**Dataset extract:**
__________________________________________________

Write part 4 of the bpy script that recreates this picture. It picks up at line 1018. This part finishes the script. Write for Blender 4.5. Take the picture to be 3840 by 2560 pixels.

__________________________________________________

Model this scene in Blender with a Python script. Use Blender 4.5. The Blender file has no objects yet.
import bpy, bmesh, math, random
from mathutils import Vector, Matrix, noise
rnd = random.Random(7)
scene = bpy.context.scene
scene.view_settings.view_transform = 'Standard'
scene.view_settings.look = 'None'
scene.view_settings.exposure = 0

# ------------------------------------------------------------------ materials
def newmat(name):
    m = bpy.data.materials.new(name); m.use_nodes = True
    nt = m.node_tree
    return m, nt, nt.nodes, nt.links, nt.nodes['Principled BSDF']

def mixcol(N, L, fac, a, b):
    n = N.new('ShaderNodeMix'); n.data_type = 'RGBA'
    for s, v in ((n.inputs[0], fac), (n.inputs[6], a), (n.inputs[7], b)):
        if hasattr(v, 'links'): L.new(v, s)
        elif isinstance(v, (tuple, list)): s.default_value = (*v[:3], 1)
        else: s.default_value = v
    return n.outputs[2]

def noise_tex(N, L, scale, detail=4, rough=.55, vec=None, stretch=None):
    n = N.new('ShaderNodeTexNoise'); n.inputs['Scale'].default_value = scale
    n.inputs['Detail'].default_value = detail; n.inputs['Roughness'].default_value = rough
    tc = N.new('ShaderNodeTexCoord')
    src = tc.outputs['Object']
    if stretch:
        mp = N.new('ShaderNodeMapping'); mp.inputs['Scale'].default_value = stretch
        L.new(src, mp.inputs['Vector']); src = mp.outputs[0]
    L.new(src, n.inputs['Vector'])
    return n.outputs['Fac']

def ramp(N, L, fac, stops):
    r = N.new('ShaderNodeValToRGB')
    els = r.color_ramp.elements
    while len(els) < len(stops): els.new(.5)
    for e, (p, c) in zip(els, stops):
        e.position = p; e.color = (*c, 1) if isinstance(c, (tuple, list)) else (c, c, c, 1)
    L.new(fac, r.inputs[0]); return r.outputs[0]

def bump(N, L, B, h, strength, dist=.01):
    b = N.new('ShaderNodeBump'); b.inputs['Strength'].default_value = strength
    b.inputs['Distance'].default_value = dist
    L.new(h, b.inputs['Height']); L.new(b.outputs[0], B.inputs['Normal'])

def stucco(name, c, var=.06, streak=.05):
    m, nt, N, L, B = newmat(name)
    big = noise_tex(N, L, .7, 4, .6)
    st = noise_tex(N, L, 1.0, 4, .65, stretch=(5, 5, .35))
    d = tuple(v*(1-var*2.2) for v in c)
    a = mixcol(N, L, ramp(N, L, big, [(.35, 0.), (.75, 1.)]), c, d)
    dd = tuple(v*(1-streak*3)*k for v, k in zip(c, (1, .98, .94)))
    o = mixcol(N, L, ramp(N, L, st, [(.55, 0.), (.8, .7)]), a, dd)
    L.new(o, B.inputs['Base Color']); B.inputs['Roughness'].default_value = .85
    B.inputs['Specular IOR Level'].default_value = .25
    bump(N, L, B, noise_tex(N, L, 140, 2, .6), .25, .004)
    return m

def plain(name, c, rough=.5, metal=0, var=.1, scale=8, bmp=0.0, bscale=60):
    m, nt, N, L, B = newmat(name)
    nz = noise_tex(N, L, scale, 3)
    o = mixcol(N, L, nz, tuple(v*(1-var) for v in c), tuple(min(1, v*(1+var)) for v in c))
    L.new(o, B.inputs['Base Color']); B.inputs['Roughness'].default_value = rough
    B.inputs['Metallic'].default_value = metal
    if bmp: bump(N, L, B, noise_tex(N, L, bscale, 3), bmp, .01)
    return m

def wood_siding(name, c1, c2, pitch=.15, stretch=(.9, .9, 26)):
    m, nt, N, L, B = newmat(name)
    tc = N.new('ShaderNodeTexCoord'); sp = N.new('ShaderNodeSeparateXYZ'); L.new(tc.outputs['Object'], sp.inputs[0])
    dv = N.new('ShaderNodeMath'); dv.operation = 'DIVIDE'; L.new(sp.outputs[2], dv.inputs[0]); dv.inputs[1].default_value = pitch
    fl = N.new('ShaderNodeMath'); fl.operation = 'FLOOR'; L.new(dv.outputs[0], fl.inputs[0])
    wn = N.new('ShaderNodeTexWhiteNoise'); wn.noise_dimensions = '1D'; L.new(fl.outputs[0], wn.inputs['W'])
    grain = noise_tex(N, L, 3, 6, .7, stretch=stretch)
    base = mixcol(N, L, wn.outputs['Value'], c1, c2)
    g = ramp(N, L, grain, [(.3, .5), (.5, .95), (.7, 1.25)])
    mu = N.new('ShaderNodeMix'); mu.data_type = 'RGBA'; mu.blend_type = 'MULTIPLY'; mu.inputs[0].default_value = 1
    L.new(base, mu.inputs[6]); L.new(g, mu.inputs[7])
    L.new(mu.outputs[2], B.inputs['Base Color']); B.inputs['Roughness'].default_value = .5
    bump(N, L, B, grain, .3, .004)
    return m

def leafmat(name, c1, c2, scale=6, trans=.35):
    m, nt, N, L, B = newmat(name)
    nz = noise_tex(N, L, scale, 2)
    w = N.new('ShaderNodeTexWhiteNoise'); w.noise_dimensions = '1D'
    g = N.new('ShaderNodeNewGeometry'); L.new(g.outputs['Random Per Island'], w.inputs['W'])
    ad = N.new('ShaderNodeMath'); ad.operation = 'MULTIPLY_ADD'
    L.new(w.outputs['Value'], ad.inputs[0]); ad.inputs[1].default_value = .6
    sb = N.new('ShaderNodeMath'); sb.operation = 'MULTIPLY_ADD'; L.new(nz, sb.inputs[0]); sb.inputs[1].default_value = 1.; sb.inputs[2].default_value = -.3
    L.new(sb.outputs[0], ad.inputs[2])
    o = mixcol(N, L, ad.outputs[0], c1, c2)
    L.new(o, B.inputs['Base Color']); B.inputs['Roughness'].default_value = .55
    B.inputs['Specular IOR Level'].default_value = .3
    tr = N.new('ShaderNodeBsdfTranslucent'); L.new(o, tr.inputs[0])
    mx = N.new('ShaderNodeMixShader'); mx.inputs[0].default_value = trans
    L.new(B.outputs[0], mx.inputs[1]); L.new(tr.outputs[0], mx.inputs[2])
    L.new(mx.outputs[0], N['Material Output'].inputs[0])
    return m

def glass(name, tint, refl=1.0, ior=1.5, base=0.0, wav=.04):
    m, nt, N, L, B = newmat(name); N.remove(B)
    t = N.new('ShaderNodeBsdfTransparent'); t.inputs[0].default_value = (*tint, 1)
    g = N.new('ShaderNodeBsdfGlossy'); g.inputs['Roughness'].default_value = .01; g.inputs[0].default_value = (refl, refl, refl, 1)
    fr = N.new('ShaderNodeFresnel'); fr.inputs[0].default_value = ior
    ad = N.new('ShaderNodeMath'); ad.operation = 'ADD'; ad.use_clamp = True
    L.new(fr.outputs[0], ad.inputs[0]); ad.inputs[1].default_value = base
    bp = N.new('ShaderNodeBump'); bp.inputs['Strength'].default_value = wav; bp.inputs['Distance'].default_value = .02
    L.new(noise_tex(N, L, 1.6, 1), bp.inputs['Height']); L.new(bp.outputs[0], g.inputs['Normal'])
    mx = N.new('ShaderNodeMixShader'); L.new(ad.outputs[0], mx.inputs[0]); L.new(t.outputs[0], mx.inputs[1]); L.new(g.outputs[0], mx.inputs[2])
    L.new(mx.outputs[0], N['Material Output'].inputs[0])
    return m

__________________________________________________

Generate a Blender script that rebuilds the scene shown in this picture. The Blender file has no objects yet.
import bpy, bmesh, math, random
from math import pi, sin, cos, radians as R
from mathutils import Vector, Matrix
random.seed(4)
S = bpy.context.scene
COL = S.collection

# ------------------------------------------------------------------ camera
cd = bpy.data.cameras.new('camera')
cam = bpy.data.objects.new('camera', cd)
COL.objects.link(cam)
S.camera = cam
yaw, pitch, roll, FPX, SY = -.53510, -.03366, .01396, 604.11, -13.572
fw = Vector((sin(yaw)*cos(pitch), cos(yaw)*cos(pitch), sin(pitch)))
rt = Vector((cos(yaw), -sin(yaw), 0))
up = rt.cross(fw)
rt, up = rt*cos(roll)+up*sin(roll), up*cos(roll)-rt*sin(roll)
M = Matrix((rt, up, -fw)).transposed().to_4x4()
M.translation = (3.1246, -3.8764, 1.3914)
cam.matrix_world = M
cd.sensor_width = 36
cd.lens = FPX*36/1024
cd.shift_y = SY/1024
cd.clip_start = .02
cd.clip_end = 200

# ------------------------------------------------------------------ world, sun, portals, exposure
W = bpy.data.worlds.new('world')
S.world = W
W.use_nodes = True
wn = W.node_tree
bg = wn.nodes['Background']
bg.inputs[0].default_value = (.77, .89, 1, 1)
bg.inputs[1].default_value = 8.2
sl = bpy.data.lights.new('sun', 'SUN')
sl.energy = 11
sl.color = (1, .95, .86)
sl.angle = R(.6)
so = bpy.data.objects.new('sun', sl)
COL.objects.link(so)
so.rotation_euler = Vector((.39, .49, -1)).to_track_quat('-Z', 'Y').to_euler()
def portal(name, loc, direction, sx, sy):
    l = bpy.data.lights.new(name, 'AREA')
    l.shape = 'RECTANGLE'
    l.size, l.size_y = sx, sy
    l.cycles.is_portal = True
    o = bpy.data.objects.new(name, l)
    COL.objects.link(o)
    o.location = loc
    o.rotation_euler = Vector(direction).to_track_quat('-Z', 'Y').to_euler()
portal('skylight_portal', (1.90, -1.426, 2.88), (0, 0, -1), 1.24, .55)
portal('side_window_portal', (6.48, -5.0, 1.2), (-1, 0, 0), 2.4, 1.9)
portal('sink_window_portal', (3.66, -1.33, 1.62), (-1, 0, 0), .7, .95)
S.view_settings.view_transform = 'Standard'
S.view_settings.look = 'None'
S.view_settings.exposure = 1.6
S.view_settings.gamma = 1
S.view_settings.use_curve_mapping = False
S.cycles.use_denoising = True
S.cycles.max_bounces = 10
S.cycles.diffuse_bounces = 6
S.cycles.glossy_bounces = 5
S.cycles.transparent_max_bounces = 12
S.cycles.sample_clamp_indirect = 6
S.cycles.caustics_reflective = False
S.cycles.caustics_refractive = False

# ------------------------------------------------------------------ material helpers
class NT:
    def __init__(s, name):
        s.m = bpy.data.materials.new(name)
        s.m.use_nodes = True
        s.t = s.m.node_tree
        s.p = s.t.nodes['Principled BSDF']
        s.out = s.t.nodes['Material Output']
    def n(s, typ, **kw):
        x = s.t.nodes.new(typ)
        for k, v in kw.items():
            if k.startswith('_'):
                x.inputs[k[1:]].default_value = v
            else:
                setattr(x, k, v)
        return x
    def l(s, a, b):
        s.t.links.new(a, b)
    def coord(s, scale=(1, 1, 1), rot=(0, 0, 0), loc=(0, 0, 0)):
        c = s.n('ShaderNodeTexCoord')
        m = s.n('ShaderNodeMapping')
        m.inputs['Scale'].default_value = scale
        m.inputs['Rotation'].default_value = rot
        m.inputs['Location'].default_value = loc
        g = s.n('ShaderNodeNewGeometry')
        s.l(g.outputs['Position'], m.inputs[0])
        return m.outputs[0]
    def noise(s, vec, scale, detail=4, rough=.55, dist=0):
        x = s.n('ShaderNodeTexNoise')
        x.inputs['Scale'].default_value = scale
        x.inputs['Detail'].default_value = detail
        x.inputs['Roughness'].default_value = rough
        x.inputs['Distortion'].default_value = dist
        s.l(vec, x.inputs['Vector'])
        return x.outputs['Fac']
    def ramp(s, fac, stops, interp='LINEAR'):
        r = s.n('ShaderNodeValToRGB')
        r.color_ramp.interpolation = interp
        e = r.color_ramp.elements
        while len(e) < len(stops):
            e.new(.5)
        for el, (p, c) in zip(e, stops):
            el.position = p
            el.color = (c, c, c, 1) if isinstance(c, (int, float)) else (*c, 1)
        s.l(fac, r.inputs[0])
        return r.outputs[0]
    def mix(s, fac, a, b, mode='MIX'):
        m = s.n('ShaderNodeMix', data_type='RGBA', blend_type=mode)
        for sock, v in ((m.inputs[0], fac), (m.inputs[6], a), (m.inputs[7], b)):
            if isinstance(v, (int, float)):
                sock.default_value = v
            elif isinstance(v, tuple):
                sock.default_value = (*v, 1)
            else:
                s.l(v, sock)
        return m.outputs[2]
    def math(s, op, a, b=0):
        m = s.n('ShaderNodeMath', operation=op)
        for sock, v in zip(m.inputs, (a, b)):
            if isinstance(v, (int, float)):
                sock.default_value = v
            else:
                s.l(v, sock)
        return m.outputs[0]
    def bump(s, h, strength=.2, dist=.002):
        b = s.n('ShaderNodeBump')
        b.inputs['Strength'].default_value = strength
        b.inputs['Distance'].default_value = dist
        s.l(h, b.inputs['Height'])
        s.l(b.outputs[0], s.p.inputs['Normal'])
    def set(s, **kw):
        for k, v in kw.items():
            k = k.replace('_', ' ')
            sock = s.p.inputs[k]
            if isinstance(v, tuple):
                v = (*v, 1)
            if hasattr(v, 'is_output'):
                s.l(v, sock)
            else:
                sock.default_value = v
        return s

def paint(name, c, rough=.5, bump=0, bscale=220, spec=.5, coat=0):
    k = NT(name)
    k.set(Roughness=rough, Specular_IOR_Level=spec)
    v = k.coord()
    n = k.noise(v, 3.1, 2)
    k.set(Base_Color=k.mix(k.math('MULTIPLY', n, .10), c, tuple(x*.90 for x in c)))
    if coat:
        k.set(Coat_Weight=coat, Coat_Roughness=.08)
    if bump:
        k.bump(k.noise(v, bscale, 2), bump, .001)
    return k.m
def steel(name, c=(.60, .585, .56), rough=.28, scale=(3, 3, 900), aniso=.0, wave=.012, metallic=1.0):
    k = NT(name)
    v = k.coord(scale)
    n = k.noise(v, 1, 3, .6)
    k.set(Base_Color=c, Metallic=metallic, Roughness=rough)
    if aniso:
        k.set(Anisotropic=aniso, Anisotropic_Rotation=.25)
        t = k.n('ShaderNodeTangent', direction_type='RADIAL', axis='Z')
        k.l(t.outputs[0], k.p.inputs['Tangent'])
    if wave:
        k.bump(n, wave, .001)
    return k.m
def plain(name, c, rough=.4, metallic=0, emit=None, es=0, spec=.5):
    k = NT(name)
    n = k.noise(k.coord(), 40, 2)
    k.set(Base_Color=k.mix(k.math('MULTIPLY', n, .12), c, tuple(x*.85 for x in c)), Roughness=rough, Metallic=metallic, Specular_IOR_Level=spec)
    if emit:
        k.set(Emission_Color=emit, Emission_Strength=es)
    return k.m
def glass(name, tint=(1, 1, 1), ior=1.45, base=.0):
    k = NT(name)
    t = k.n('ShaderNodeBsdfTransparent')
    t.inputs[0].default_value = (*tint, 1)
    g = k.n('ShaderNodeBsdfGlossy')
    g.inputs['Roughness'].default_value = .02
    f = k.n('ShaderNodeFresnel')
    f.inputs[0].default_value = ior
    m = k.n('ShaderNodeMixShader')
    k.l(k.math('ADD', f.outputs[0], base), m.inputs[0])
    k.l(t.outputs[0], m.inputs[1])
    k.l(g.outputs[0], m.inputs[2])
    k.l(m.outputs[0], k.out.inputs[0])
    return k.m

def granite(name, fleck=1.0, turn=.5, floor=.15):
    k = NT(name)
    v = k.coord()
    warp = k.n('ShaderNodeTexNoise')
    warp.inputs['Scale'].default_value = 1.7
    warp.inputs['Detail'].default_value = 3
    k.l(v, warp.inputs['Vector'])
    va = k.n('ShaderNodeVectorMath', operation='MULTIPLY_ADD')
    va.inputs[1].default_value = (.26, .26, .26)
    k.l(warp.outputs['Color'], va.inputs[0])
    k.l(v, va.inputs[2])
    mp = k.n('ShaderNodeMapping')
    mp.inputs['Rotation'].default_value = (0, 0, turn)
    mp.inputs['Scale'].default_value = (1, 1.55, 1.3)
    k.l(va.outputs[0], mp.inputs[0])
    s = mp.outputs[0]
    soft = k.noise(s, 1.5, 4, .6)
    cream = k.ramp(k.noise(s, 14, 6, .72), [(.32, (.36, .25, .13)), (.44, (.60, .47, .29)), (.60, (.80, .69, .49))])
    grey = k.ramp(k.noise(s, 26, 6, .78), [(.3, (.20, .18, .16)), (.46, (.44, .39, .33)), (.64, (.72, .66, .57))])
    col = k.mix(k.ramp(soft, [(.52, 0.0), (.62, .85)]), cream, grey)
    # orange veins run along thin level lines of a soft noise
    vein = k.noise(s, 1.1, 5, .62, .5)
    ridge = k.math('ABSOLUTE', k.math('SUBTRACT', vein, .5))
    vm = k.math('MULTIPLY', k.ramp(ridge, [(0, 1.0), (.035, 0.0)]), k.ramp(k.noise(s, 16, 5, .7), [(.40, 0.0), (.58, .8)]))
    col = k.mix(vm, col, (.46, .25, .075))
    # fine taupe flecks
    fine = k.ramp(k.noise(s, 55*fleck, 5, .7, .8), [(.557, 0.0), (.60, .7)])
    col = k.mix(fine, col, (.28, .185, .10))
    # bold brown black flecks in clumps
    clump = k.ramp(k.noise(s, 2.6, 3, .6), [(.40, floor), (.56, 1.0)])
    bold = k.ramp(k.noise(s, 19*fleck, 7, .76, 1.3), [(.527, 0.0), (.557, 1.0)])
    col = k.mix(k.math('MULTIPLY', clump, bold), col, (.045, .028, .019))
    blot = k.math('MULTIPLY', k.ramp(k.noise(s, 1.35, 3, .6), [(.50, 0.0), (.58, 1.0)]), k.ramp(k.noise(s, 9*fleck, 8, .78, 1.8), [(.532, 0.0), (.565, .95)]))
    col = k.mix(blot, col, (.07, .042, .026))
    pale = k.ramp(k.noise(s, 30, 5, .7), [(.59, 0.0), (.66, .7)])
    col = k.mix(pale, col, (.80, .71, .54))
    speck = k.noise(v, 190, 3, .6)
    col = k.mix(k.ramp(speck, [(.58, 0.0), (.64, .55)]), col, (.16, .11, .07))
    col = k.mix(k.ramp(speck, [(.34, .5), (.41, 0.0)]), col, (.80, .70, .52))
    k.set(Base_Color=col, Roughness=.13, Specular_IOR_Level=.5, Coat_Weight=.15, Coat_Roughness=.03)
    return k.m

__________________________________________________

Your answer should be a single number: the count of lines that contain "this".

**Exercise result:**
3